Information shown:
____
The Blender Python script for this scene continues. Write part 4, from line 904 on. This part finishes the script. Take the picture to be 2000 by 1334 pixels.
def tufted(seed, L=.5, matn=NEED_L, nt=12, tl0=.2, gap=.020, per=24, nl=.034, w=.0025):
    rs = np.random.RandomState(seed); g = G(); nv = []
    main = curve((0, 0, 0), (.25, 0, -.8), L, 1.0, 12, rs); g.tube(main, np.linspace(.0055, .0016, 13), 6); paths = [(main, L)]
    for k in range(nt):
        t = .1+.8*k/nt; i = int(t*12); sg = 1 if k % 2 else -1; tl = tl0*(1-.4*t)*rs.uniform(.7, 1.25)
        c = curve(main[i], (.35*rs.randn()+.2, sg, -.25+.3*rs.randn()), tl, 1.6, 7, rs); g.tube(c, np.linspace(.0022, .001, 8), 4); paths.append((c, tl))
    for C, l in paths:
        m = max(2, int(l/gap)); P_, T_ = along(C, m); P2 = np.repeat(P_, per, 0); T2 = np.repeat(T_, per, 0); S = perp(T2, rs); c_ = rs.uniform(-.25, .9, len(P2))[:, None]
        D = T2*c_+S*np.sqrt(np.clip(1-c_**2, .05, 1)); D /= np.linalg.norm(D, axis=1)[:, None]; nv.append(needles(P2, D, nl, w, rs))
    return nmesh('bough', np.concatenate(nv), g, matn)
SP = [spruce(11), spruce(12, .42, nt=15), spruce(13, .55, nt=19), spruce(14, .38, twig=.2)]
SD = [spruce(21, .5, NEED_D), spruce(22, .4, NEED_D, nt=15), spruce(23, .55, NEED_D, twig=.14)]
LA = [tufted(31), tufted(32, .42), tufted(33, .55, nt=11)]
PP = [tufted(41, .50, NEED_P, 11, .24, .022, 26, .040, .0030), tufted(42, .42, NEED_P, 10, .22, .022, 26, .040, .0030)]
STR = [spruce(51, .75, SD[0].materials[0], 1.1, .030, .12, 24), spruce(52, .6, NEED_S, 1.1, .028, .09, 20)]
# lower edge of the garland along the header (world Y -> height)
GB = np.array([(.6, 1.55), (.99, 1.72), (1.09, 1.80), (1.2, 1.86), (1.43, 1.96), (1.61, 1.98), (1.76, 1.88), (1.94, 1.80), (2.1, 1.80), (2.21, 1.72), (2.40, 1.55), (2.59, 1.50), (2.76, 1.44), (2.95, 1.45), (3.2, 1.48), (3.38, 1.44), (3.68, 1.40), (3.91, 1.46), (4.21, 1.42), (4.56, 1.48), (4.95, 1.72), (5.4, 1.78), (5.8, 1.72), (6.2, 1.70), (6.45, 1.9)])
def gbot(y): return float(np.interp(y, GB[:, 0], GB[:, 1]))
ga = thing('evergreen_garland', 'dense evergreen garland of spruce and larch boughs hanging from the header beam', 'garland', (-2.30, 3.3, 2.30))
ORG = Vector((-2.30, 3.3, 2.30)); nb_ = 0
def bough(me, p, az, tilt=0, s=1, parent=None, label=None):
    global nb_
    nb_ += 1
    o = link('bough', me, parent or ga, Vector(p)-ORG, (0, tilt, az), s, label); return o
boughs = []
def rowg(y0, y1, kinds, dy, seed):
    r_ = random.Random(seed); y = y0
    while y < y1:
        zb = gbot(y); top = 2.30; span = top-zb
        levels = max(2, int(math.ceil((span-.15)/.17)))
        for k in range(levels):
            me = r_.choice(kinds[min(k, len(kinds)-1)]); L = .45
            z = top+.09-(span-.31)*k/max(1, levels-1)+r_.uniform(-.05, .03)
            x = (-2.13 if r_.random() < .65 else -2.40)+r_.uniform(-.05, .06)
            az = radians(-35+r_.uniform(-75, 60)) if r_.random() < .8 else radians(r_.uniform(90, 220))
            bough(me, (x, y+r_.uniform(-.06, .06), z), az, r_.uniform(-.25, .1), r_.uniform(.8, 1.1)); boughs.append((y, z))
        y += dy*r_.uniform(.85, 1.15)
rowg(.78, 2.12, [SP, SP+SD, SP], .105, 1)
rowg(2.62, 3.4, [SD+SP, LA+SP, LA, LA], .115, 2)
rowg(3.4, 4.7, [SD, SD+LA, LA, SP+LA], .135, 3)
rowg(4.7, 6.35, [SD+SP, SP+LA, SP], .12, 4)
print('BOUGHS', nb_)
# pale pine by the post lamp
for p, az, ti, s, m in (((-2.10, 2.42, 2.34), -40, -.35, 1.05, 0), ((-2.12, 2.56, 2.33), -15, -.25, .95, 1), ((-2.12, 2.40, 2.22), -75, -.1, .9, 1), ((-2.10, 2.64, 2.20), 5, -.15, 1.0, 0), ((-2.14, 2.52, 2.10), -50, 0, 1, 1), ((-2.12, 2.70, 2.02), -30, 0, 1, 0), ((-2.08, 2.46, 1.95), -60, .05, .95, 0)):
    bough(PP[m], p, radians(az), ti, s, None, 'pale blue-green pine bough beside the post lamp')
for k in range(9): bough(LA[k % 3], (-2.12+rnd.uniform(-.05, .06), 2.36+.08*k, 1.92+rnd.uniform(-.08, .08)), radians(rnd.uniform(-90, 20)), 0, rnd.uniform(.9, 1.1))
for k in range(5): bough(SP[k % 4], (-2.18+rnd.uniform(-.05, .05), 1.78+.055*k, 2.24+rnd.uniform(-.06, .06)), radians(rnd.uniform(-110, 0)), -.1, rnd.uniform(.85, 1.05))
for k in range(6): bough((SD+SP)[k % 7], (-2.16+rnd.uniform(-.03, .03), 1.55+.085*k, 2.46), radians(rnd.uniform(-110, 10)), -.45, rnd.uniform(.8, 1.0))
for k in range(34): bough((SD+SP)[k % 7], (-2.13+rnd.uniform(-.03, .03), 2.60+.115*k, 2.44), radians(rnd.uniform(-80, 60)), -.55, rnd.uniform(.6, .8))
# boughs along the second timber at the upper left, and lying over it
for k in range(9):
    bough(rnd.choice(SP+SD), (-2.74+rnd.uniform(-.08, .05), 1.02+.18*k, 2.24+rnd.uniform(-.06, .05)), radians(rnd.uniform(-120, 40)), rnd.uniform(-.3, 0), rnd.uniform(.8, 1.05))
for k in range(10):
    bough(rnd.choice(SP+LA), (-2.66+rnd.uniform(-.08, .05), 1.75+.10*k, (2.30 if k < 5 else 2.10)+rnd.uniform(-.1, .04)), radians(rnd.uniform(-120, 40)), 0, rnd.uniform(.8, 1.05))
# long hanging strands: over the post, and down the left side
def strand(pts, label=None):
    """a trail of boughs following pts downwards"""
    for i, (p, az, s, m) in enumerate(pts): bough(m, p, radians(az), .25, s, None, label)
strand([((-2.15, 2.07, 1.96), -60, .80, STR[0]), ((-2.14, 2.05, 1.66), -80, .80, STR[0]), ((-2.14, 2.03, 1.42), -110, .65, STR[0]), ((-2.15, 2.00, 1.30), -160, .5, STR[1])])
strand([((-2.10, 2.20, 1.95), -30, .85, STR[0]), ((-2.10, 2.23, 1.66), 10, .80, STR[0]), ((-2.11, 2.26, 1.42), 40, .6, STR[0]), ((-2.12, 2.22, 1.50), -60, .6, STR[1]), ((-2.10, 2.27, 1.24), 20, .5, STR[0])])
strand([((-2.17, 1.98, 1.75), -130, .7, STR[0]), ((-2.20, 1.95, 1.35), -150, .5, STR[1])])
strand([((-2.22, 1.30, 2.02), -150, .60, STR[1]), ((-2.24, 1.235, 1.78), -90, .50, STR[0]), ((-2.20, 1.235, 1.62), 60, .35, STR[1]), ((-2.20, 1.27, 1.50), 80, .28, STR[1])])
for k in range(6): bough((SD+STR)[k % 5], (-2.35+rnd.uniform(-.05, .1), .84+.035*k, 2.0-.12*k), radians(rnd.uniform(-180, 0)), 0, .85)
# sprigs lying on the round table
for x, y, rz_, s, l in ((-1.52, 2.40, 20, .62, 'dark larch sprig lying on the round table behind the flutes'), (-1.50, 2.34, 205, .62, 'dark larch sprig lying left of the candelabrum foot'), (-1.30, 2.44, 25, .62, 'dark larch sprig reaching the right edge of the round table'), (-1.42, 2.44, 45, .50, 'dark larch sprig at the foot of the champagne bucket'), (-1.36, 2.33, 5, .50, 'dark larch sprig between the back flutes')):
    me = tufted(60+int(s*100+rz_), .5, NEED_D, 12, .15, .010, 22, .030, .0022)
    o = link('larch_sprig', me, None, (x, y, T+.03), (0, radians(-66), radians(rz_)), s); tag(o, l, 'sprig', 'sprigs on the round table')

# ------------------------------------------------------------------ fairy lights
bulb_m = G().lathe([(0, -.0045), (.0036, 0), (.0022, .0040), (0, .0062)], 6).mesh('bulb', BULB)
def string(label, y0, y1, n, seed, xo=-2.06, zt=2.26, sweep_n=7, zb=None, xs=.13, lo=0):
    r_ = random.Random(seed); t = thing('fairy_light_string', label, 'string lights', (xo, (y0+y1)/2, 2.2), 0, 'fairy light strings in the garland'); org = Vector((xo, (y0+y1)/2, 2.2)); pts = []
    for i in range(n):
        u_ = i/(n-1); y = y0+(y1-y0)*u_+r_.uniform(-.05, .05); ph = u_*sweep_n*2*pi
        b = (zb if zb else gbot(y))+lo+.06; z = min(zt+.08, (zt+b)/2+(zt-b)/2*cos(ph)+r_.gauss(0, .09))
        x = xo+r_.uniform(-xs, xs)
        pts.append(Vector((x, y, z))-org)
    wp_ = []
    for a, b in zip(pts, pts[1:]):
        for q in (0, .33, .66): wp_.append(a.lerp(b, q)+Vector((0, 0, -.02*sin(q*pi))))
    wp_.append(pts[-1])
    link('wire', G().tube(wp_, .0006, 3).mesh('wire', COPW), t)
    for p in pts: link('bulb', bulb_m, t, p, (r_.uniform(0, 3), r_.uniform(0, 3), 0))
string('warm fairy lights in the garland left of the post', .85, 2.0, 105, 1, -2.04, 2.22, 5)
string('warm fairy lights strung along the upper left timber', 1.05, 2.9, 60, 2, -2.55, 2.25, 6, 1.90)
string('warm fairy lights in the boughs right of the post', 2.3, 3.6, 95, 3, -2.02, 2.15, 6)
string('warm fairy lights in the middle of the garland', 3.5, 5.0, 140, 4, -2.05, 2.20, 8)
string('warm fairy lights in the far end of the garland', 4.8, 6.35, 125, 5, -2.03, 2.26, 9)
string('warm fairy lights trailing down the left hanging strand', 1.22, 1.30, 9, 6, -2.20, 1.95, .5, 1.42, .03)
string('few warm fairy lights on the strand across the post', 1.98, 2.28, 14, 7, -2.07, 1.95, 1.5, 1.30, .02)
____
Requirement: Search the lines for the string "from" and copy every line that has it.

Result:
The Blender Python script for this scene continues. Write part 4, from line 904 on. This part finishes the script. Take the picture to be 2000 by 1334 pixels.
ga = thing('evergreen_garland', 'dense evergreen garland of spruce and larch boughs hanging from the header beam', 'garland', (-2.30, 3.3, 2.30))